David Thompson, an educational leadership professor at the University of Texas, recommended developing training to help school employees identify creepy teacher behavior early on. He had a term for that creepy teacher behavior he called “grooming” — a multi-step process, he said, in which a teacher identifies a specific child, secures that child's sworn secrecy so as to avoid getting busted, and finds ways to get the child alone to begin wooing him or her — what Thompson called “preparing” the child for abuse. Thompson said that fellow teachers need to be doing a better job of identifying signs of that grooming, which he said could include teachers singling kids out for preferential treatment, displaying overtly affectionate attention toward that student, having inside jokes with the student that no one else gets, or being that student's confidant.
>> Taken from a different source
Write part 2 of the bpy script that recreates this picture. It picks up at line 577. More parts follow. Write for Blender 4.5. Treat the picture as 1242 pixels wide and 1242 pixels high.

But some members of the committee, such as Sen. Lois Kolkhorst and Sen. Larry Taylor, thought that, in some cases, this may be awfully close to just a teacher being a good influence in a kid's life. As they prepared to consider stricter policies, they also feared overlooking the possibility that they could put well-intentioned educators at risk of false accusations (though Warren assured the committee that that rarely happens). “In effort to protect our children, we don't want to deny them the opportunity to have a meaningful relationship with their teachers who can make a difference in their life,” Taylor said.

Doug Philips, director of educator investigations with TEA, also noted that, at first look, his agency doesn't automatically assume that the teacher's close relationship with a student is creepy. “Sometimes we can't tell,” Philips said. “We're like, are you dumb? Are you doing things that no rational person should be doing in your position, or are you really a bad person?” Of the 188 cases this year, the agency has cleared 35 teachers of wrongdoing.

Kolkhorst said that if they're going to enact any stricter reporting policies to incentivize more teacher vigilance, it's going to call for making judgment calls that don't subject teachers and students alike to unreasonable standards. ““It's not inappropriate for a coach to send a text that says: “Great hustle today. Thanks for being a leader.” A teacher or coach texting a student is not inappropriate. But if they're sending pictures or saying, “Hey, what are you doing tonight?” — that's not cool.”